Hal yang sama juga terjadi dalam bacaan I tadi. Yahwe,
melalui Elisa, memberi makan seratus orang, padahal hanya ada 20 roti jelai dan
gandung. Elisa berkata, “Berikanlah
kepada orang-orang itu, supaya mereka
makan, sebab beginilah firman Tuhan: orang akan makan, bahkan akan ada
sisanya”. Mukjizat penggandaan roti di sini, dimaksudkan sebagai sarana
untuk menumbuhkan iman dalam hati orang Israel supaya percaya kepada Yahwe. Maka percaya
kepada Yahwe, merupakan nilai terdalam dibalik
mukjizat penggandaan roti itu.
Para saudara,
Pada
hari Minggu ini, dalam perayaan Ekaristi, ada acara pelantikan WKRI. Apa yang
mau diungkapkan dengan tanda pelantikan ini? Yakni bahwa dengan pelantikan ini,
Tuhan memakai kumpulan wanita ini, dalam berbagai aktifitasnya, untuk
menggarami masyarakat dengan semangat kristiani. Kalau kita perhatikan eksistensi WKRI di Paroki kita, mulai dari
awal berdirinya hingga sekarang, sepertinya kurang stabil, kadang hidup dan mati.

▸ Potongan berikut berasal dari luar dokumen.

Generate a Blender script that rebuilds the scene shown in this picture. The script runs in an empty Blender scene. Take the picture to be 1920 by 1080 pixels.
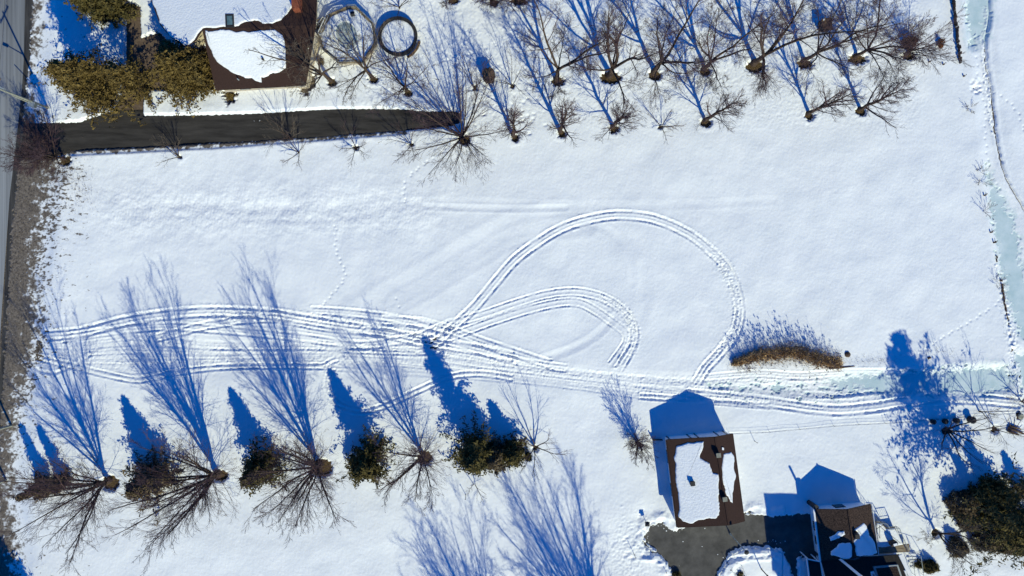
import bpy, math, random
import numpy as np
from mathutils import Vector, noise as mnoise

# ------------------------------------------------------------------ camera, sky, sun
SC = bpy.context.scene
COL = SC.collection
S = 0.07            # metres on the ground for one photo pixel
H = 89.6            # flying height of the camera
cam_d = bpy.data.cameras.new('camera'); cam = bpy.data.objects.new('camera', cam_d)
COL.objects.link(cam); SC.camera = cam
cam.location = (0, 0, H); cam.rotation_euler = (0, 0, 0)
cam_d.sensor_width = 36; cam_d.lens = 24; cam_d.clip_end = 6000; cam_d.clip_start = 0.5

ELEV = math.radians(34.0)
SD = Vector((-0.43, 0.90, 0)).normalized()          # way the shadows fall
w = bpy.data.worlds.new('World'); SC.world = w; w.use_nodes = True
nt = w.node_tree; nt.nodes.clear()
sky = nt.nodes.new('ShaderNodeTexSky'); sky.sky_type = 'NISHITA'; sky.sun_disc = False
sky.sun_elevation = ELEV; sky.sun_rotation = math.atan2(-SD.x, -SD.y)
sky.ozone_density = 4.0; sky.air_density = 0.8; sky.dust_density = 0.1
mixc = nt.nodes.new('ShaderNodeMix'); mixc.data_type = 'RGBA'; mixc.blend_type = 'MULTIPLY'
mixc.inputs['Factor'].default_value = 1.0
mixc.inputs['B'].default_value = (0.0, 0.66, 1.50, 1)      # a very clear, very blue winter sky
bg = nt.nodes.new('ShaderNodeBackground'); bg.inputs['Strength'].default_value = 0.105
wo = nt.nodes.new('ShaderNodeOutputWorld')
nt.links.new(sky.outputs[0], mixc.inputs['A']); nt.links.new(mixc.outputs['Result'], bg.inputs['Color'])
nt.links.new(bg.outputs[0], wo.inputs['Surface'])
sl = bpy.data.lights.new('sun', 'SUN'); sl.energy = 4.5; sl.angle = math.radians(0.5); sl.color = (0.99, 0.985, 0.70)
so = bpy.data.objects.new('sun', sl); COL.objects.link(so)
ray = Vector((SD.x*math.cos(ELEV), SD.y*math.cos(ELEV), -math.sin(ELEV)))
so.rotation_euler = ray.to_track_quat('-Z', 'Y').to_euler(); so.location = (30, -60, 60)
SC.view_settings.view_transform = 'Standard'; SC.view_settings.look = 'None'
SC.view_settings.exposure = 0.0; SC.view_settings.gamma = 1.0
SC.render.engine = 'CYCLES'; SC.cycles.max_bounces = 5; SC.cycles.diffuse_bounces = 3

# ------------------------------------------------------------------ helpers
def g(px, py, h=0.0):
    """world point of height h seen at photo pixel (px, py)"""
    f = S*(1-h/H); return Vector(((px-960)*f, (540-py)*f, h))
def b(px, py, h=0.0):
    """world point standing h above the ground point under photo pixel (px, py)"""
    return Vector(((px-960)*S, (540-py)*S, h))
def prop(o, label=None, cat=None, group=None, kind=None):
    if label: o['label'] = label
    if cat: o['category'] = cat
    if group: o['group'] = group
    if kind: o['kind'] = kind
    return o
def empty(name, loc, label, cat, group=None):
    o = bpy.data.objects.new(name, None); COL.objects.link(o); o.location = loc
    o.empty_display_size = 0.3
    return prop(o, label, cat, group)
def mesh_np(name, V, F, mat, parent=None, smooth=False):
    """V (n,3), F (m,k) arrays, world coordinates; child meshes are moved into the parent's space"""
    V = np.asarray(V, dtype=np.float32).reshape(-1, 3); F = np.asarray(F, dtype=np.int32)
    if parent is not None: V = V - np.array(parent.location, dtype=np.float32)
    me = bpy.data.meshes.new(name); k = F.shape[1]
    me.vertices.add(len(V)); me.vertices.foreach_set('co', V.ravel())
    me.loops.add(F.size); me.loops.foreach_set('vertex_index', F.ravel())
    me.polygons.add(len(F)); me.polygons.foreach_set('loop_start', np.arange(0, F.size, k, dtype=np.int32))
    me.polygons.foreach_set('loop_total', np.full(len(F), k, dtype=np.int32))
    if smooth: me.polygons.foreach_set('use_smooth', np.ones(len(F), dtype=bool))
    me.update(calc_edges=True)
    me.materials.append(mat)
    o = bpy.data.objects.new(name, me); COL.objects.link(o)
    if parent is not None: o.parent = parent
    return o
class MB:
    """collects boxes, tubes, polygons and prisms, then makes ONE mesh object of them"""
    def __init__(s): s.v = []; s.f = []
    def add(s, vs, fs):
        n = len(s.v); s.v += [tuple(v) for v in vs]; s.f += [tuple(i+n for i in f) for f in fs]; return s
    def box(s, c, d, rz=0.0):
        cx, cy, cz = c; dx, dy, dz = d[0]/2, d[1]/2, d[2]/2; ca, sa = math.cos(rz), math.sin(rz)
        vs = []
        for z in (-dz, dz):
            for x, y in ((-dx, -dy), (dx, -dy), (dx, dy), (-dx, dy)):
                vs.append((cx+x*ca-y*sa, cy+x*sa+y*ca, cz+z))
        return s.add(vs, [(3,2,1,0),(4,5,6,7),(0,1,5,4),(1,2,6,5),(2,3,7,6),(3,0,4,7)])
    def tube(s, p0, p1, r0, r1=None, n=8):
        p0 = Vector(p0); p1 = Vector(p1); r1 = r0 if r1 is None else r1
        d = (p1-p0).normalized(); a = d.orthogonal().normalized(); c = d.cross(a)
        vs = []
        for p, r in ((p0, r0), (p1, r1)):
            for i in range(n):
                t = 2*math.pi*i/n; vs.append(p + a*(r*math.cos(t)) + c*(r*math.sin(t)))
        fs = [(i, (i+1) % n, n+(i+1) % n, n+i) for i in range(n)]
        fs += [tuple(range(n-1, -1, -1)), tuple(range(n, 2*n))]
        return s.add(vs, fs)
    def beam(s, p0, p1, wd, ht):
        """bar of rectangular section between two points, ht measured along z"""
        p0 = Vector(p0); p1 = Vector(p1); d = (p1-p0); sd = Vector((-d.y, d.x, 0))
        sd = sd.normalized()*(wd/2) if sd.length > 1e-6 else Vector((wd/2, 0, 0))
        u = Vector((0, 0, ht/2)); vs = []
        for p in (p0, p1): vs += [p-sd-u, p+sd-u, p+sd+u, p-sd+u]
        return s.add(vs, [(0,3,2,1),(4,5,6,7),(0,1,5,4),(1,2,6,5),(2,3,7,6),(3,0,4,7)])
    def slab(s, top, th):
        """prism under a polygon"""
        n = len(top); top = [Vector(p) for p in top]
        area = sum(top[i].x*top[(i+1) % n].y - top[(i+1) % n].x*top[i].y for i in range(n))
        if area < 0: top = top[::-1]
        vs = top + [p - Vector((0, 0, th)) for p in top]
        fs = [tuple(range(n)), tuple(range(2*n-1, n-1, -1))]
        fs += [(i, n+i, n+(i+1) % n, (i+1) % n) for i in range(n)]
        return s.add(vs, fs)
    def build(s, name, mat, parent=None, smooth=False):
        off = Vector(parent.location) if parent is not None else Vector((0, 0, 0))
        if parent is not None and parent.parent is not None: off = off + Vector(parent.parent.location)
        me = bpy.data.meshes.new(name)
        me.from_pydata([tuple(Vector(v)-off) for v in s.v], [], s.f); me.update()
        if smooth:
            for p in me.polygons: p.use_smooth = True
        me.materials.append(mat)
        o = bpy.data.objects.new(name, me); COL.objects.link(o)
        if parent is not None: o.parent = parent
        return o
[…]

Manakala ada perhelatan politik tertentu, misalnya menjelang pemilu, maka
organisasi-organisasi kemasyarakatan menjadi hidup, setelah pemilu mulai redup
bahkan hilang dari peredaran. Marilah kita hilangkan citra dan kesan negatif seperti
itu.
WKRI
merupakan salah satu organ penting dalam kehidupan kemasyarakatan dan kehidupan menggereja, karena itu perlu
kita pelihara bersama. Dan untuk kita semua, apapun aktifitas kita, entah di
masyarakat maupun di Gereja, kata-kata rasul Paulus, menjadi peganngan kita,
yakni supaya kita memelihara kesatuan Roh: satu tubuh, satu Roh, satu Tuhan,
satu iman, satu pembaptisan dan satu Bapa. Dalam semangat kesatuan roh itu, kita bersama-sama merayakan
Ekaristi, yang menguduskan kita, memampukan kita memuliakan Tuhan dan menumbuhkan semangat
untuk saling berbagai, seperti Yesus membagi-bagikan roti kepada orang banyak
dulu. Dengan demikian maka mukjizat penggandaan roti oleh Yesus dulu, senantiasa
diperbaharui dan dihadirkan kembali. (Katedral/P. Sam Gulô/29-07-2012).